Johnny was on his too, thankfully without a backpack this time.
Because here’s what used to happen on a bike: He’d stop. Get off. Secure the bike. Remove his backpack. Unzip it. Search for his phone. Find it. Unlock it. Take a photo. Put it all back. Get on the bike again. Six minutes later — repeat.
Now?
With the scooter: stop, one foot down, phone out, click, and off you go. Silent efficiency. Zen in motion.




Life, Laughter, and Late-Night Philosophy
By night, Alaunstraße becomes a human mosaic — students, artists, wanderers, families, expats. They stand outside bars with beer in hand, discussing everything except politics. Maybe because here, people feel they are the ones shaping their lives — not some politician.
There’s kindness, tolerance, and curiosity everywhere. Every doorway smells like a different country — Lebanese, Vietnamese, Indian, Croatian, Greek, and German cuisine line the street, their spices mixing with street music.
At one café terrace, chess players were locked in silent battles under strings of fairy lights. Whoever said Germans can’t have fun clearly never spent a night in Neustadt.
Vegan Sausage and DDR Nostalgia
One beer garden menu stopped me in my tracks:
Original DDR Bratwurst – €3.90
Guaranteed without meat.
A vegan sausage proudly named after East Germany. We couldn’t resist. It tasted like the hot dogs from our student days — also, incidentally, without meat.
Alaunplatz: Where the Street Exhales
At the far end of the two-kilometer-long Alaunstraße lies Alaunplatz — a huge green park filled with people doing absolutely everything and nothing at once. Picnics, dogs, football, drums, guitars, quiet conversations in the grass.
We rolled around on our scooters, soaking it all in — the ease, the laughter, the freedom. Dresdeners really know how to live.
The ride back was all downhill. No need to push — gravity did the job. By the time we reached our apartment, the band below was in full swing again.




The Street That Dances
The entire street was dancing. A curly-haired girl, probably thirty years younger, grabbed my hand:
“Willst du nicht tanzen?”
“With me? A grandpa? Why not!”
I parked the scooter among hundreds of bikes and tried to move in a way that could be called dancing. It didn’t work — but who cared? The whole street was spinning in rhythm.
Later, we carried the scooters upstairs, grabbed two beers, and joined the music from our window — greeting the new day with the same Latino beat that had started it.

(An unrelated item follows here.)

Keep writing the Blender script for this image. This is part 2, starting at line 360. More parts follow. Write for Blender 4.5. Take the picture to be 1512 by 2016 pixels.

Dresden Neustadt: Alaunstraße
Deep past midnight, when we opened the window, we could still hear laughter from the bars below. That’s Alaunstraße — the restless heart of Dresden Neustadt.
Here, people from every corner of the world meet, talk, dance, and forget the weight of the everyday. Even when the bars are full, there’s space — for freedom, for tolerance, for authenticity.
Alaunstraße won’t let you leave Dresden without feeling its rhythm. Just step away from the souvenir stands and dive into the living, breathing chaos of the real city. Let it pull you in — it’s impossible to resist.